Abstract The need to upgrade a large number of under-strength bridges in the United States has been well documented in the literature. Through several Iowa Department of Transportation projects, the concept of strengthening simple-span steel-beam composite concrete-deck bridges by post-tensioning has been developed. The purpose of this paper is to describe how this strengthening procedure has been extended for use on continuous-span steel-beam composite concrete-deck bridges. The feasibility of using this strengthening procedure was demonstrated on a laboratory 1/3-scale-model three-span bridge. The laboratory model was subjected to various post-tensioning systems in which the positive-moment regions, negative-moment regions and combinations thereof were post-tensioned. Post-tension strengthening systems were then implemented and tested on two existing three-span bridges; both bridges (Bridges 1 and 2) were 150 ft (45.72 m) in length with a roadway width of 24 ft (7.27 m). From analysis, it was determined that both bridges, when subjected to legal live loads, were overstressed in both the positive- and negative-moment regions.

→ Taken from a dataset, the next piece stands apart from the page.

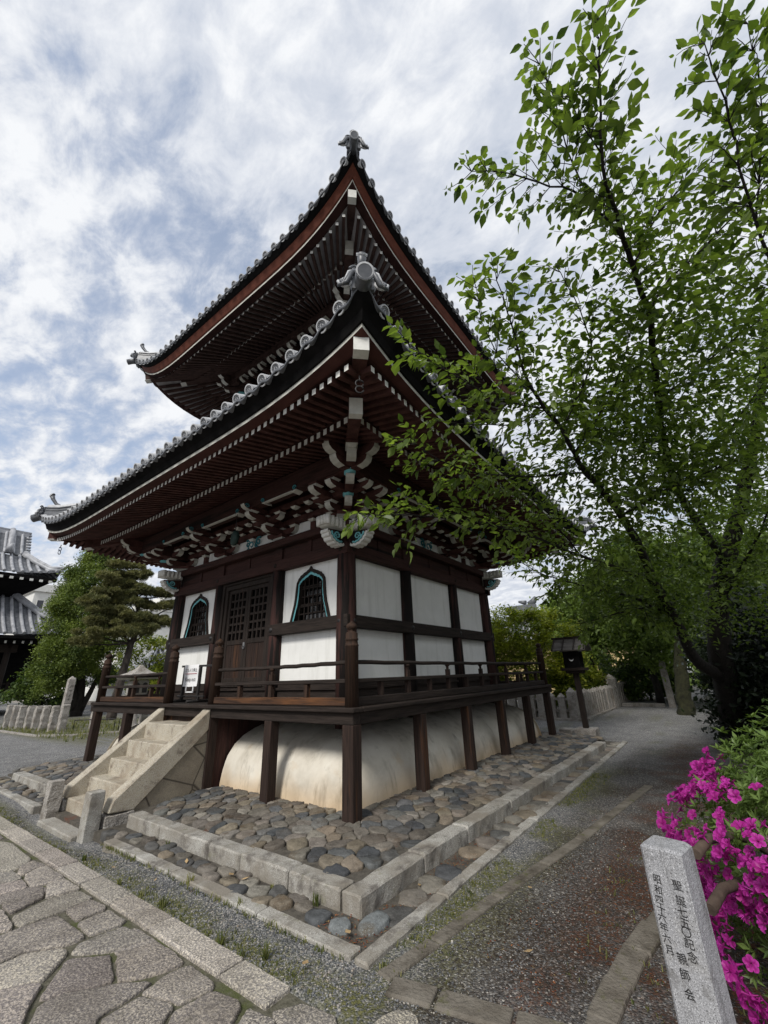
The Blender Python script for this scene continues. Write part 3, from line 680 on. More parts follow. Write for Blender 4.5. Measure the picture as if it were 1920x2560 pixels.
def pebbles():
    bm = bmesh.new(); bmesh.ops.create_icosphere(bm, subdivisions=1, radius=1); V = [v.co.copy() for v in bm.verts]; F = [tuple(v.index for v in f.verts) for f in bm.faces]; bm.free()
    mb = MB()
    def one(x, y, s, c):
        a = rnd.uniform(0, 6.3); ca, sa = math.cos(a), math.sin(a); sx, sy, sz = s*rnd.uniform(.8, 1.3), s*rnd.uniform(.6, 1), s*rnd.uniform(.4, .75); z = ground_z(x, y)+sz*.35
        mb.add([(x+(v.x*sx*ca-v.y*sy*sa), y+(v.x*sx*sa+v.y*sy*ca), z+v.z*sz) for v in V], F, 0, True, c)
    PC = [(.15, .155, .165), (.09, .095, .10), (.21, .21, .205), (.30, .28, .25), (.12, .125, .13)]
    for _ in range(4300):
        y = rnd.uniform(-1.75, 5.5); x = rnd.uniform(-2.1, -1.73)
        if 2.8 < y < 5.2 and x > -1.9: continue
        one(x, y, rnd.uniform(.005, .011), jit_tint(rnd.choice(PC), .3))
    for _ in range(3000):
        x = -1.9 + 5.5*rnd.random()**1.7; y = rnd.uniform(-3.4, -1.68)
        if rnd.random() < .25: y = rnd.uniform(-2.1, -1.68)
        one(x, y, rnd.uniform(.004, .009), jit_tint(rnd.choice(PC), .3))
    o = mb.build('gravel', ['cobble']); o['kind'] = 'stuff'
    tag(o, 'loose grey gravel scattered beside the kerbs and paving', 'gravel')
    # blades of grass and weeds along the joints
    mb = MB()
    def tuft(x, y, z, n, h):
        t0 = rnd.uniform(.0, .6)
        for _ in range(n):
            a = rnd.uniform(0, 6.3); l = h*rnd.uniform(.5, 1.2); w = .003+.03*h; lean = rnd.uniform(.1, .7)
            dx, dy = math.cos(a), math.sin(a); ox, oy = x+rnd.gauss(0, .012), y+rnd.gauss(0, .012)
            p = [(ox-dy*w, oy+dx*w, z), (ox+dy*w, oy-dx*w, z), (ox+dx*l*lean*.5+dy*w*.7, oy+dy*l*lean*.5-dx*w*.7, z+l*.65), (ox+dx*l*lean*.5-dy*w*.7, oy+dy*l*lean*.5+dx*w*.7, z+l*.65), (ox+dx*l*lean, oy+dy*l*lean, z+l*.9)]
            c = min(1, max(0, t0+rnd.uniform(-.2, .4))); mb.add(p, [(0, 1, 2, 3), (3, 2, 4)], 0, False, (c, c, c))
    for _ in range(640):
        y = rnd.uniform(-1.5, 6); x = -2.115+abs(rnd.gauss(0, .10))
        if fbm(x, y, 2, 5) > .42: tuft(x, y, ground_z(x, y), 5, rnd.uniform(.012, .035))
    for _ in range(130):
        y = rnd.uniform(-1.5, 2.6); tuft(-1.73-abs(rnd.gauss(0, .02)), y, -.21, 4, rnd.uniform(.02, .06))
    for _ in range(520):
        x = rnd.uniform(-1.7, 5); y = -1.67-abs(rnd.gauss(0, .14))
        if fbm(x, y, 1.3, 11) > .40: tuft(x, y, ground_z(x, y), 5, rnd.uniform(.012, .04))
    for x, y, h in ((-2.10, -.55, .09), (-2.12, -.82, .07), (-2.03, -.98, .10), (-2.08, .38, .10), (-2.1, .75, .06), (-2.06, 2.2, .08), (-2.1, 1.2, .06), (-1.7, .6, .09), (-1.7, -.2, .07), (-1.35, 1.75, .08), (-1.36, -.2, .06), (-1.33, -.75, .10)):
        tuft(x, y, -.2, 16, h)
    for _ in range(260):
        x = rnd.uniform(-1.2, 1.8); y = rnd.uniform(-4.2, -2.7); tuft(x, y, -.2, 4, rnd.uniform(.015, .04))
    for _ in range(1500):
        y = rnd.uniform(15, 26); x = rnd.uniform(1.7, 7); tuft(x, y, -.2, 4, rnd.uniform(.08, .2))
    o = mb.build('grass', ['grass']); o['kind'] = 'stuff'; tag(o, 'short grass and weeds growing along kerb and paving joints', 'grass')
    # dry leaf litter: rust coloured flakes in the gutter and on the path, a few large pale leaves
    mb = MB()
    def flake(x, y, z, s, c):
        a = rnd.uniform(0, 6.3); ca, sa = math.cos(a), math.sin(a); w = s*rnd.uniform(.3, .6); k = rnd.uniform(.05, .5)*s
        q = [(-s, 0, 0), (0, -w, k*.4), (s, 0, k), (0, w, k*.4)]
        mb.add([(x+u*ca-v*sa, y+u*sa+v*ca, z+.003+t) for u, v, t in q], [(0, 1, 2, 3)], 0, False, c)
    LC = [(.19, .055, .022), (.13, .035, .018), (.26, .10, .04), (.20, .14, .06)]
    for _ in range(2600):
        x = -1.3+5.0*rnd.random()**1.3; y = -1.36+rnd.gauss(0, .10)
        if -1.56 < y < -1.24 and fbm(x, y, 1.7, 9) > .43: flake(x, y, -.2, rnd.uniform(.005, .013), rnd.choice(LC))
    for _ in range(3000):
        x = rnd.uniform(-1.9, 6); y = rnd.uniform(-3.4, -2.2)
        if .6*fbm(x, y, 3.1, 21)+.4*fbm(x, y, 1.3, 11) > .5: flake(x, y, ground_z(x, y), rnd.uniform(.005, .012), rnd.choice(LC))
    for _ in range(260):
        x = rnd.uniform(-1.65, -1.2); y = -1.5+rnd.random()*.5; flake(x, y, -.19, rnd.uniform(.006, .014), rnd.choice(LC))
    for x, y, s in ((-1.42, .35, .06), (-1.50, 1.05, .045), (-1.40, .15, .04), (-1.52, -1.3, .05), (-1.0, -2.5, .035), (-.1, -2.2, .03), (-1.6, -2.9, .04), (.4, -2.75, .03), (-1.95, -1.3, .04), (-1.9, .9, .03), (-2.0, 1.6, .03), (-.6, -1.35, .04)):
        flake(x, y, -.17, s, (.42, .30, .16))
    o = mb.build('fallen_leaves', ['cobble']); o['kind'] = 'stuff'; tag(o, 'rust coloured dry leaf litter lying in the kerb gutter', 'leaf litter')
pebbles()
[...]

The bridges, instrumented so that strains and deflections could be measured, were loaded with trucks prior to and after strengthening to determine the effectiveness of the strengthening systems. To alleviate the flexural overstress in Bridge 1, a post-tensioning scheme was designed in which the positive-moment region of all beams were post-tensioned. In Bridge 2, superimposed trusses were employed over the piers on the exterior beams in addition to the post-tensioning of the positive-moment regions of all beams. In both bridges, considerable end-restraint was measured; also it was determined that the guardrails on both bridges were making a structural contribution. In this paper, the effectiveness of both strengthening systems is presented as well as numerous behavioral characteristics noted in the field. This paper summarizes transverse and longitudinal distributions, behavioral changes noted and the effectiveness of the strengthening systems. A design methodology for use by practicing engineers for designing strengthening systems for continuous-span bridges is also briefly described.